Express 16sin^5x in the form of a sinx+b sin3x+c sin 5x
Answers
Answer:
Since we know that:
[math]\sin{(3x)}=3\sin{(x)}-4\sin^3{(x)}[/math]
[math]\sin{(5x)}=5\sin{(x)}-20\sin^3{(x)}+16\sin^5{(x)}[/math]
we can write:
[math]16\sin^5{(x)}=a\sin{(x)}+b[3\sin{(x)}-4\sin^3{(x)}]+c[5\sin{(x)}-20\sin^3{(x)}+16\sin^5{(x)}][/math]
From this equation, the coefficients for
[math]\sin{(x)}[/math] on the right-hand side must be zero:
[math]0=a+3b+5c[/math]
the coefficients for [math]\sin^3{(x)}[/math] on the right-hand side must be zero:
[math]0=-4b-20c[/math]
and the coefficients for [math]\sin^5{(x)}[/math] on the right-hand side must be [math]16[/math]:
[math]16=16c[/math]
Solving these three equations simultaneously, working up from the last equation, we find that:
[math]c=1[/math]
[math]b=-5[/math]
[math]a=10[/math]
Therefore,
[math]16\sin^5{x}=10\sin{(x)}-5\sin{(3x)}+\sin{(5x)}[/math]

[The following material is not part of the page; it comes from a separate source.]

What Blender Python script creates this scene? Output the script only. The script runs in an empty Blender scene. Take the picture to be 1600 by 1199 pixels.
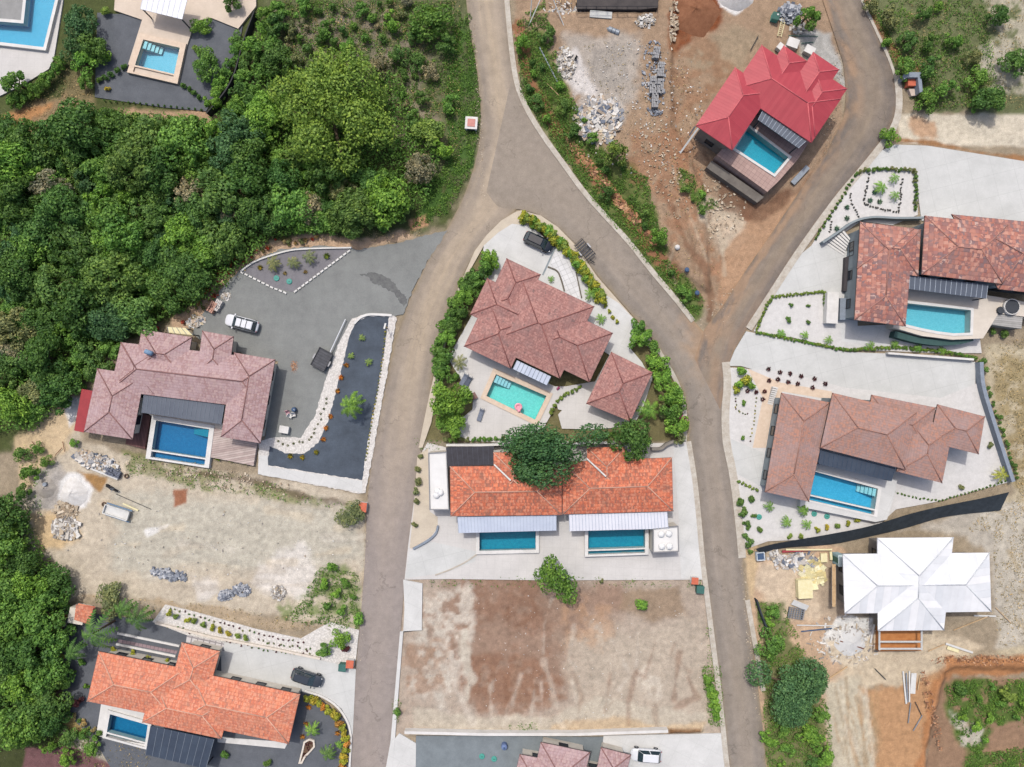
import bpy, math, random
import numpy as np
from mathutils import Vector, Matrix
from mathutils.geometry import tessellate_polygon
R = math.radians
SC = bpy.context.scene
COL = SC.collection
# ------------------------------------------------------------------ camera, light, exposure
S, H = 0.095, 105.0
cam = bpy.data.cameras.new('camera'); co = bpy.data.objects.new('camera', cam); COL.objects.link(co)
co.location = (0, 0, H); cam.sensor_width = 36; cam.lens = 18 * H / (800 * S); cam.clip_end = 3000
SC.camera = co
SUN = Vector((0.2, -0.48, -1.0)).normalized()
sl = bpy.data.lights.new('sun', 'SUN'); sl.energy = 2.05; sl.angle = R(1.1); sl.color = (1.0, 0.965, 0.91)
so = bpy.data.objects.new('sun', sl); COL.objects.link(so); so.rotation_euler = SUN.to_track_quat('-Z', 'Y').to_euler()
w = bpy.data.worlds.new('World'); SC.world = w; w.use_nodes = True
sk = w.node_tree.nodes.new('ShaderNodeTexSky'); sk.sky_type = 'NISHITA'; sk.sun_disc = False
sk.sun_elevation = R(62.5); sk.sun_rotation = R(-22.6); sk.dust_density = 4.0; sk.air_density = 0.8; sk.ozone_density = 0.4
bg = w.node_tree.nodes['Background']; bg.inputs[1].default_value = 0.15
w.node_tree.links.new(sk.outputs[0], bg.inputs[0])
SC.view_settings.view_transform = 'Standard'; SC.view_settings.look = 'None'
SC.view_settings.gamma = 1.0; SC.view_settings.exposure = 0.42
SC.cycles.max_bounces = 6; SC.cycles.transparent_max_bounces = 8; SC.cycles.caustics_reflective = False; SC.cycles.caustics_refractive = False
EXPO = 1.50

def lin(c):
    c /= 255.0
    return c / 12.92 if c <= 0.04045 else ((c + 0.055) / 1.055) ** 2.4
def C(r, g, b, k=1.0):
    return tuple(min(0.9, lin(v) / EXPO * k) for v in (r, g, b))
def W(px, py, z=0.0):
    k = S * (H - z) / H
    return Vector(((px - 800) * k, (599.5 - py) * k, z))
def Z(p, z):
    return Vector((p[0], p[1], z))

# ------------------------------------------------------------------ numpy noise
def _h(ix, iy, s):
    n = (ix.astype(np.int64) * 374761393 + iy.astype(np.int64) * 668265263 + s * 974634777) & 0x7fffffff
    n = ((n ^ (n >> 13)) * 1274126177) & 0x7fffffff
    return ((n ^ (n >> 16)) & 0xffff) / 65535.0
def vn(x, y, s=0):
    ix, iy = np.floor(x), np.floor(y); fx, fy = x - ix, y - iy
    fx = fx * fx * (3 - 2 * fx); fy = fy * fy * (3 - 2 * fy)
    a, b, c, d = _h(ix, iy, s), _h(ix + 1, iy, s), _h(ix, iy + 1, s), _h(ix + 1, iy + 1, s)
    return (a * (1 - fx) + b * fx) * (1 - fy) + (c * (1 - fx) + d * fx) * fy
def fbm(x, y, s=0, o=4):
    t, a, n = 0, 0.5, 0
    for i in range(o):
        t = t + a * vn(x * 2 ** i, y * 2 ** i, s + i * 7); n += a; a *= 0.55
    return t / n
def sdist(X, Y, poly):
    d = np.full(X.shape, 1e9); ins = np.zeros(X.shape, bool)
    n = len(poly)
    for i in range(n):
        x1, y1 = poly[i]; x2, y2 = poly[(i + 1) % n]
        ex, ey = x2 - x1, y2 - y1
        t = np.clip(((X - x1) * ex + (Y - y1) * ey) / (ex * ex + ey * ey + 1e-9), 0, 1)
        d = np.minimum(d, np.hypot(X - x1 - t * ex, Y - y1 - t * ey))
        if y1 != y2:
            ins ^= ((y1 > Y) != (y2 > Y)) & (X < (x2 - x1) * (Y - y1) / (y2 - y1) + x1)
    return np.where(ins, d, -d)
def ldist(X, Y, pts):
    d = np.full(X.shape, 1e9)
    for (x1, y1), (x2, y2) in zip(pts, pts[1:]):
        ex, ey = x2 - x1, y2 - y1
        t = np.clip(((X - x1) * ex + (Y - y1) * ey) / (ex * ex + ey * ey + 1e-9), 0, 1)
        d = np.minimum(d, np.hypot(X - x1 - t * ex, Y - y1 - t * ey))
    return d
def sst(a, b, x):
    t = np.clip((x - a) / (b - a + 1e-9), 0, 1); return t * t * (3 - 2 * t)
def inpoly(x, y, poly):
    r = False; n = len(poly)
    for i in range(n):
        x1, y1 = poly[i]; x2, y2 = poly[(i + 1) % n]
        if (y1 > y) != (y2 > y) and x < (x2 - x1) * (y - y1) / (y2 - y1) + x1: r = not r
    return r

# ------------------------------------------------------------------ materials
MATS = {}
class NT:
    def __init__(s, name):
        m = bpy.data.materials.new(name); m.use_nodes = True; s.m = m; s.t = m.node_tree; s.t.nodes.clear()
        s.out = s.n('ShaderNodeOutputMaterial')
    def n(s, ty, **kw):
        nd = s.t.nodes.new(ty)
        for k, v in kw.items():
            if k.startswith('i_'):
                key = k[2:]; nd.inputs[int(key) if key.isdigit() else key.replace('_', ' ')].default_value = v
            else: setattr(nd, k, v)
        return nd
    def l(s, a, b): s.t.links.new(a, b)
    def pos(s): return s.n('ShaderNodeNewGeometry').outputs['Position']
    def noise(s, v, sc, det=4, ro=0.6):
        n = s.n('ShaderNodeTexNoise', i_Scale=sc, i_Detail=det, i_Roughness=ro); s.l(v, n.inputs['Vector']); return n.outputs[0]
    def ramp(s, f, stops, interp='LINEAR'):
        r = s.n('ShaderNodeValToRGB'); r.color_ramp.interpolation = interp; e = r.color_ramp.elements
        while len(e) < len(stops): e.new(0.5)
        for i, (p, c) in enumerate(stops):
            e[i].position = p; e[i].color = (*c, 1) if len(c) == 3 else c
        s.l(f, r.inputs[0]); return r.outputs[0]
    def mix(s, f, a, b, ty='MIX'):
        m = s.n('ShaderNodeMix', data_type='RGBA', blend_type=ty)
        for v, k in ((f, 0), (a, 6), (b, 7)):
            if isinstance(v, (int, float)): m.inputs[k].default_value = v
            elif isinstance(v, tuple): m.inputs[k].default_value = (*v, 1) if len(v) == 3 else v
            else: s.l(v, m.inputs[k])
        return m.outputs[2]
    def math(s, op, a, b=0.0):
        m = s.n('ShaderNodeMath', operation=op)
        for i, v in enumerate((a, b)):
            if isinstance(v, (int, float)): m.inputs[i].default_value = v
            else: s.l(v, m.inputs[i])
        return m.outputs[0]
    def vm(s, op, a, b):
        m = s.n('ShaderNodeVectorMath', operation=op)
        for i, v in enumerate((a, b)):
            if isinstance(v, tuple): m.inputs[i].default_value = v
            else: s.l(v, m.inputs[i])
        return m.outputs[0]
    def bump(s, h, st=0.5, dist=0.05):
        b = s.n('ShaderNodeBump', i_Strength=st, i_Distance=dist); s.l(h, b.inputs['Height']); return b.outputs[0]
    def fin(s, col, rough=0.8, metal=0.0, nrm=None, spec=0.3, coat=0.0):
        p = s.n('ShaderNodeBsdfPrincipled', i_Roughness=rough, i_Metallic=metal)
        p.inputs['Specular IOR Level'].default_value = spec; p.inputs['Coat Weight'].default_value = coat
        if isinstance(col, tuple): p.inputs['Base Color'].default_value = (*col, 1)
        else: s.l(col, p.inputs['Base Color'])
        if nrm is not None: s.l(nrm, p.inputs['Normal'])
        s.l(p.outputs[0], s.out.inputs[0]); return s.m

def mat(name, c1, c2=None, sc=1.5, rough=0.8, metal=0.0, fine=0.18, bump=0.0, spec=0.3, coat=0.0, fsc=9.0, big=0.0):
    """two-tone worn surface: broad noise between c1 and c2, fine grit on top"""
    if name in MATS: return MATS[name]
    t = NT(name); p = t.pos(); c2 = c2 or tuple(v * 0.86 for v in c1)
    f = t.noise(p, sc, 6, 0.65)
    col = t.ramp(f, [(0.32, c2), (0.66, c1)])
    if big:
        col = t.mix(1.0, col, t.ramp(t.noise(p, 0.12, 3), [(0.3, (1 - big,) * 3), (0.7, (1 + big,) * 3)]), 'MULTIPLY')
    if fine:
        g = t.ramp(t.noise(p, fsc, 3, 0.7), [(0.25, (1 - fine,) * 3), (0.75, (1 + fine,) * 3)])
        col = t.mix(1.0, col, g, 'MULTIPLY')
    nr = t.bump(t.noise(p, fsc * 1.3, 3), bump, 0.04) if bump else None
    MATS[name] = t.fin(col, rough, metal, nr, spec, coat); return MATS[name]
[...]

Let [math]y = e^{ix}[/math] so that [math]\frac{1}{y} = e^{-ix}[/math]. Then for some [math]k[/math], we have the following:
[math]\displaystyle y^k + \frac{1}{y^k} = e^{ikx} + e^{-ikx} = 2 \cos {kx} \ldots (1)[/math]
[math]\displaystyle y^k - \frac{1}{y^k} = e^{ikx} - e^{-ikx} = 2i \sin {kx} \ldots (2)[/math]

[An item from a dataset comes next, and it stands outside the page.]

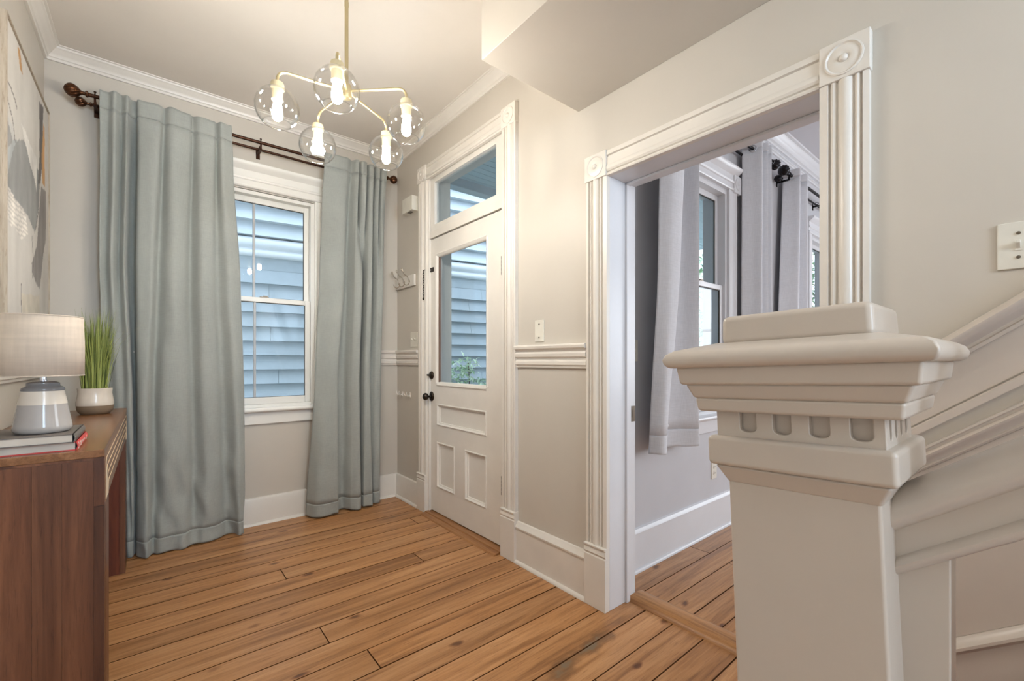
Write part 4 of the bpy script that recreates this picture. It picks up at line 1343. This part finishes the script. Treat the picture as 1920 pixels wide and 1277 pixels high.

To obtain the expansion for [math]\sin^5{x}[/math], we need to set [math]k = 1[/math] in (2) and then raise both sides to the power of 5:
[math]\displaystyle 32i^5\sin^5{x} = \left(y-\frac{1}{y}\right)^5[/math]
(expand by the Binomial Theorem)
[math]\displaystyle= y^5 - 5y^3 + 10y - \frac{10}{y} + \frac{5}{y^3} - \frac{1}{y^5}[/math]

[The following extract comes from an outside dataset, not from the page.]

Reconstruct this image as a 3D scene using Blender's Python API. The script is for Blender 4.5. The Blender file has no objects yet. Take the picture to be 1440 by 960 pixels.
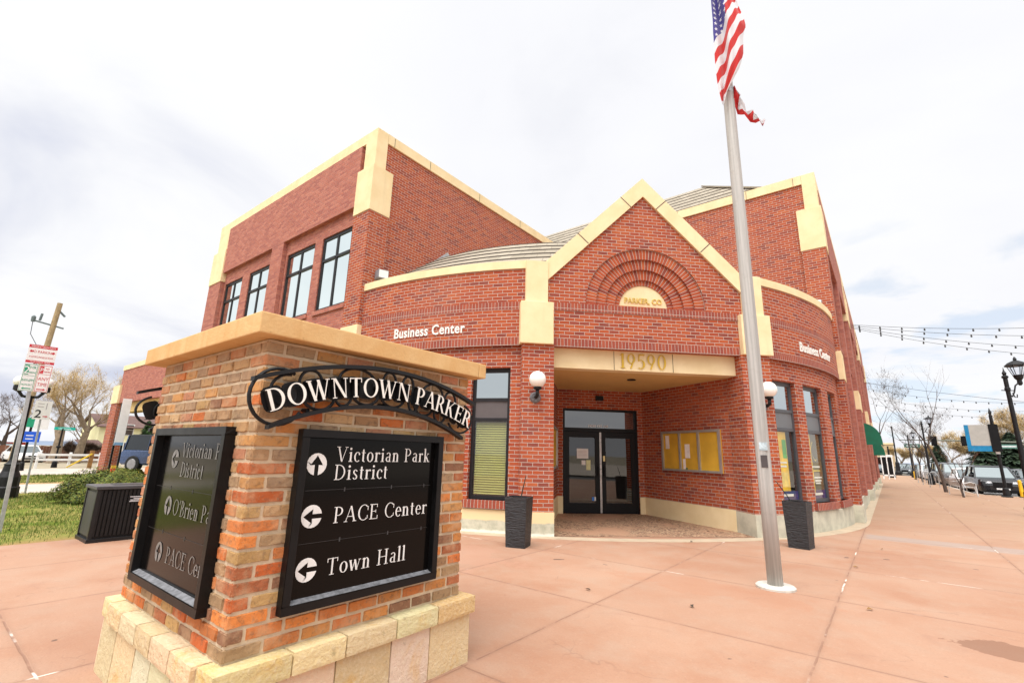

[math]\displaystyle = \left(y^5-\frac{1}{y^5}\right) - 5\left(y^3-\frac{1}{y^3}\right) + 10\left(y-\frac{1}{y}\right)[/math]
By setting k = 5, 3, 1 in (2) and substituting from those results, we now have:
[math]\displaystyle 32i\sin^5{x}= 2i \sin{5x} - 5(2i\sin{3x}) + 10(2i\sin{x})[/math]
[math]\displaystyle \therefore 16\sin^5{x} = \sin{5x} - 5\sin{3x} + 10\sin{x}.[/math]